Cette agrégation est porteuse d’une organicité qui fait de la masse une force agissante et portée par un désir de destruction difficilement explicable. Elle est loin de se réduire à un recours ponctuel à la violence pure, exercée par des groupuscules ne participant pas aux décisions collectives ; cela porterait atteinte à la démocratie interne du soulèvement.

Temps organique

Sophie Del Fa et Samuel Lamoureux proposent de penser l’émeute de l’intérieur, non pas comme une « foule en délire » mais comme une organisation en mouvement. Ils s'inscrivent en faux contre une analyse de l'émeute qui ne se distingue finalement que peu des thèses que Gustave Le Bon défenfait en 1895 dans La psychologie des foules, motivé par la peur des émeutes ouvrières. Pour lui « la foule est un processus au cours duquel l’individu devient barbare parce qu’il a perdu son individualité »   . En 1960, l'écrivain Elias Canetti rejettera cette lecture réductrice dans Masse et puissance, montrant qu’en 1927, à Vienne, les masses rassemblées étaient non pas aveugles mais en quête de justice.

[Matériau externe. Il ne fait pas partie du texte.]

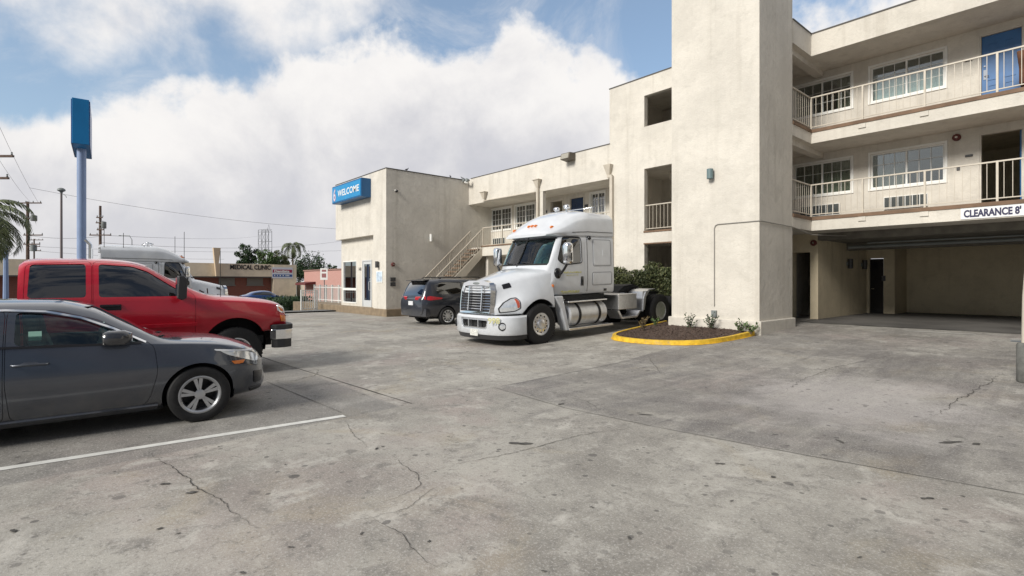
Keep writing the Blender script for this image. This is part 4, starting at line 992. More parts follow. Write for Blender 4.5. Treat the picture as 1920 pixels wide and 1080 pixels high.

Les auteurs rappellent également que contre le marxisme classique, qui voyait dans l’émeute une réaction infantile, les Situationnistes des années 1960 ont pris la défense des émeutiers, voyant en eux l'expression d'une révolte contre la marchandise-spectacle. Ainsi, si l'on passe en revue les discours sur l’émeute, il semble qu'aucun ne l’approche de l’intérieur, de manière à en dégager l’organisation propre, la replaçant dans un devenir qui la rend intrinsèquement hétérogène. Prenant pour leur part appui sur les théories de l’organisation non pas tant fonctionnelle que processuelle, et analysant le siège du Commissariat de Minneapolis à titre d’exemple, les deux auteurs montrent que l’émeute ne se conçoit que par le réseau de relations qu’elle établit avec d’autres émeutes. Les auteurs en appellent finalement à la réalisation d’une cartographie qui esquisserait sous forme de constellations les interactions entre diverses parties du monde.

L'ensemble permet de vérifier où en est le concept de lutte des classes, qu'on a pu croire un temps – mais à tort – disparu.